O Silêncio dos Vínculos

Texto publicado no Jornal Diário de Santa Maria no dia 22/04/2025

Marcio Medeiros

4/24/20252 min read

Recentemente, foi lançada a série Adolescência, que tem gerado intensos debates. Trata-se de uma obra multifacetada, que oferece um amplo panorama das diversas dimensões que atravessam a vida de uma criança, abordando aspectos institucionais, familiares e sociais. Entre tantos elementos possíveis de análise, há um ponto em especial que merece destaque: o que se pode chamar de “abandono silencioso”.

Esse tipo de abandono não se refere à ausência física dos pais, mas à falta de vínculos afetivos genuínos no ambiente familiar. Ou seja, embora muitos pais estejam presentes dentro de casa, o que falta são momentos reais de conexão, diálogos verdadeiros nos quais todos estejam inteiramente presentes — sem celulares, televisores ou outras tecnologias que favoreçam a desatenção.
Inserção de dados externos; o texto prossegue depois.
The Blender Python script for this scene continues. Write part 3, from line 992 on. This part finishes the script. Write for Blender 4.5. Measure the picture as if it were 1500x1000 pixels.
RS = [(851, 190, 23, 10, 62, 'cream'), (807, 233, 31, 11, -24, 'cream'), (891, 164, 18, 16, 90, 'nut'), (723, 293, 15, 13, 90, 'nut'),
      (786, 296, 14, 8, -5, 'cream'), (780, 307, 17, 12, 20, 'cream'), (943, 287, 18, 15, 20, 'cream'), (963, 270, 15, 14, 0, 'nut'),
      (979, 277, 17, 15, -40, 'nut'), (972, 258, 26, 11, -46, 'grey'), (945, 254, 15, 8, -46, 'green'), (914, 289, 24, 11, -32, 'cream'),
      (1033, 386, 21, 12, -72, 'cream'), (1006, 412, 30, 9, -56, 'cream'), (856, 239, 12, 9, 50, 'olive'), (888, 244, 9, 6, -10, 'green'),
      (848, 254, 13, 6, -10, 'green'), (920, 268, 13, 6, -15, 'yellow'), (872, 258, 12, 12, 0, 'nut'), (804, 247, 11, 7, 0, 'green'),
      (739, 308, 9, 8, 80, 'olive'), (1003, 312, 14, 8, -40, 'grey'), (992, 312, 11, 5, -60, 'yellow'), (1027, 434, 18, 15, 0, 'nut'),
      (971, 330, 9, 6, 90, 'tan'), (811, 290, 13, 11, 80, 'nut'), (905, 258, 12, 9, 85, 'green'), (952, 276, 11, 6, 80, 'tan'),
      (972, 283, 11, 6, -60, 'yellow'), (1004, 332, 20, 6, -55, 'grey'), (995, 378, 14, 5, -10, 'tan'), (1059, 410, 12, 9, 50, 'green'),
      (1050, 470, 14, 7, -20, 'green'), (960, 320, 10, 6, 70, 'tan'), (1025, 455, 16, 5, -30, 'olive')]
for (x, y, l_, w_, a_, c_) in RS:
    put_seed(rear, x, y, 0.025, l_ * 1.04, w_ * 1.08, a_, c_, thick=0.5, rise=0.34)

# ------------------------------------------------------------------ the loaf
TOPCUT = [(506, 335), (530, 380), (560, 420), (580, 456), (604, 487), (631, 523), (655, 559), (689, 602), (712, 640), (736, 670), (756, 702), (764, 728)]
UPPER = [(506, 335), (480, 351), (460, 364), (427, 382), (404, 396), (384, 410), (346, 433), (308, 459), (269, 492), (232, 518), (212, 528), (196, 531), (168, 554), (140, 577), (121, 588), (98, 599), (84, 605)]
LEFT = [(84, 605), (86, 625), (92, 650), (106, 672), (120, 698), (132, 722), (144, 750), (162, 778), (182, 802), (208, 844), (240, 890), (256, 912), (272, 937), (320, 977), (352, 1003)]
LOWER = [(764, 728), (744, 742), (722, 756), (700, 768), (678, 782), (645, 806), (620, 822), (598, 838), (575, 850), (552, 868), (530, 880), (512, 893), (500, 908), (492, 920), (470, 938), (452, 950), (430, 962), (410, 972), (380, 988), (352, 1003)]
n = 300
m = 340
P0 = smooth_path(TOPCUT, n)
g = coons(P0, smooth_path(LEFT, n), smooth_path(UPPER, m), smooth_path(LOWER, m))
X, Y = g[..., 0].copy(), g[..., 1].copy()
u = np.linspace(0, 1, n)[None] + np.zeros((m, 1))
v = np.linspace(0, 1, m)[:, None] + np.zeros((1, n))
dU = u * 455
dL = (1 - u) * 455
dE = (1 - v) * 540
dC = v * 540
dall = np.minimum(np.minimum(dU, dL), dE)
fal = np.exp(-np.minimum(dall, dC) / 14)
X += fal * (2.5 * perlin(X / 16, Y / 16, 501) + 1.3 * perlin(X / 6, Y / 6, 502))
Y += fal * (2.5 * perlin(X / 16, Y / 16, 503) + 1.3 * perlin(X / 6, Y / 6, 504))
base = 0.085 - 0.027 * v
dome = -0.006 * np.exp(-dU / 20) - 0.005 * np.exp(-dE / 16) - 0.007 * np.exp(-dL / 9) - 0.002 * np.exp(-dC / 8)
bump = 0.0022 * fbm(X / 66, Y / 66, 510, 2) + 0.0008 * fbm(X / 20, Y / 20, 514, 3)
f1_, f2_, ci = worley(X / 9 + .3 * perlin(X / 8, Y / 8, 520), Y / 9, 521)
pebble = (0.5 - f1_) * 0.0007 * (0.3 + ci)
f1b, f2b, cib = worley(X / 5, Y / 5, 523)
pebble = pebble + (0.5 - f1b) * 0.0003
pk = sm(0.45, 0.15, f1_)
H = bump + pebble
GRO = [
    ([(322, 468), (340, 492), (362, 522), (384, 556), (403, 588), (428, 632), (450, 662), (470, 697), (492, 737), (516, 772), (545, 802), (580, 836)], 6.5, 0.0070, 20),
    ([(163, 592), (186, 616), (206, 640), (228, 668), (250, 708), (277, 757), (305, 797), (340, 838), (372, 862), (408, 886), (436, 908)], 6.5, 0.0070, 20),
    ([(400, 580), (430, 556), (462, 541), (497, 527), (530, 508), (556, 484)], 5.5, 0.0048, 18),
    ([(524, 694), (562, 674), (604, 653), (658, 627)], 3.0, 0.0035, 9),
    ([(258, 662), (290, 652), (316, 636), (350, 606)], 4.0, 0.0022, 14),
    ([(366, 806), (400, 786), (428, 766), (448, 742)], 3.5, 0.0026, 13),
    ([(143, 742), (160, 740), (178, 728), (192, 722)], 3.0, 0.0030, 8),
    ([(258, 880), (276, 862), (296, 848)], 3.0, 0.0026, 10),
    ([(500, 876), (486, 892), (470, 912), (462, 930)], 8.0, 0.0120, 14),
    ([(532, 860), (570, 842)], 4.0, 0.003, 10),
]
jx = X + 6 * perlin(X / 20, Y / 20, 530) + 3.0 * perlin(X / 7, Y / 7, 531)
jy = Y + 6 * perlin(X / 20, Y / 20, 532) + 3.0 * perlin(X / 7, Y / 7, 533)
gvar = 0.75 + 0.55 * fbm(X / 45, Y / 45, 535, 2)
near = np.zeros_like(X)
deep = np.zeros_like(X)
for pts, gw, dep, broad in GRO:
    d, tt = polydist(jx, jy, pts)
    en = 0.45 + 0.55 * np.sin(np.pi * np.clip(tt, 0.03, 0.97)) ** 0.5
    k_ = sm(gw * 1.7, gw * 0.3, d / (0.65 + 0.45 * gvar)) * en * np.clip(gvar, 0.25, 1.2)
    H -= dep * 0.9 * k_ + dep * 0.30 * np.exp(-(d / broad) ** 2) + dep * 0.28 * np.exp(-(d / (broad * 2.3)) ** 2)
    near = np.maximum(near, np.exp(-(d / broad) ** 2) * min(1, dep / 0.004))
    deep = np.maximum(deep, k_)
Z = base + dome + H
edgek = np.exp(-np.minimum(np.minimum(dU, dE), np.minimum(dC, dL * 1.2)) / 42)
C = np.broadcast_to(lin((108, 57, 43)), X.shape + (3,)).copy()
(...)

Essa presença de corpo e alma, esse encontro pleno entre duas pessoas, é fundamental para o desenvolvimento emocional e cognitivo das crianças, mas tem se tornado cada vez mais raro.

Na série — e também na experiência que vivencio como professor — é possível observar uma crença recorrente: a ideia de que prover financeiramente, tratar com gentileza e evitar castigos físicos seria suficiente para garantir uma boa criação. Contudo, isso não basta para a formação de vínculos empáticos. Estabelecer laços demanda tempo, energia e dedicação — recursos escassos em uma sociedade que esgota suas pessoas no ritmo intenso do trabalho cotidiano.

As consequências desse abandono silencioso são variadas. Na série, ele se manifesta pela vulnerabilidade da criança a discursos violentos na internet. Já no contexto brasileiro, percebo um aumento significativo de crianças ansiosas, com dificuldade de estabelecer limites, baixa responsabilidade e uma intensa carência afetiva. Esses aspectos, por sua vez, se refletem em comportamentos disfuncionais na escola, afetando tanto o aprendizado quanto os processos de socialização.

Além disso, nota-se uma crescente erosão da empatia entre gerações. A empatia nasce da conexão verdadeira, e quando ela falha no seio familiar, sua construção em espaços coletivos, como a escola, também é comprometida. Cria-se, assim, um ciclo de isolamento tanto no ambiente doméstico quanto no escolar — um ciclo que, se não for interrompido, tende a se agravar, gerando quadros emocionais severos.

Entre as múltiplas reflexões suscitadas pela série, destaca-se a urgência de um olhar mais atento para o cuidado na infância. Laços afetivos precisam ser cultivados nas mais diversas esferas: na família, na escola, nas amizades. Estar fisicamente presente ou prover materialmente não é, por si só, suficiente. Reconhecer essa limitação pode ser o primeiro passo para romper com uma lógica perversa que tem se naturalizado — e que tanto compromete o florescimento emocional das novas gerações.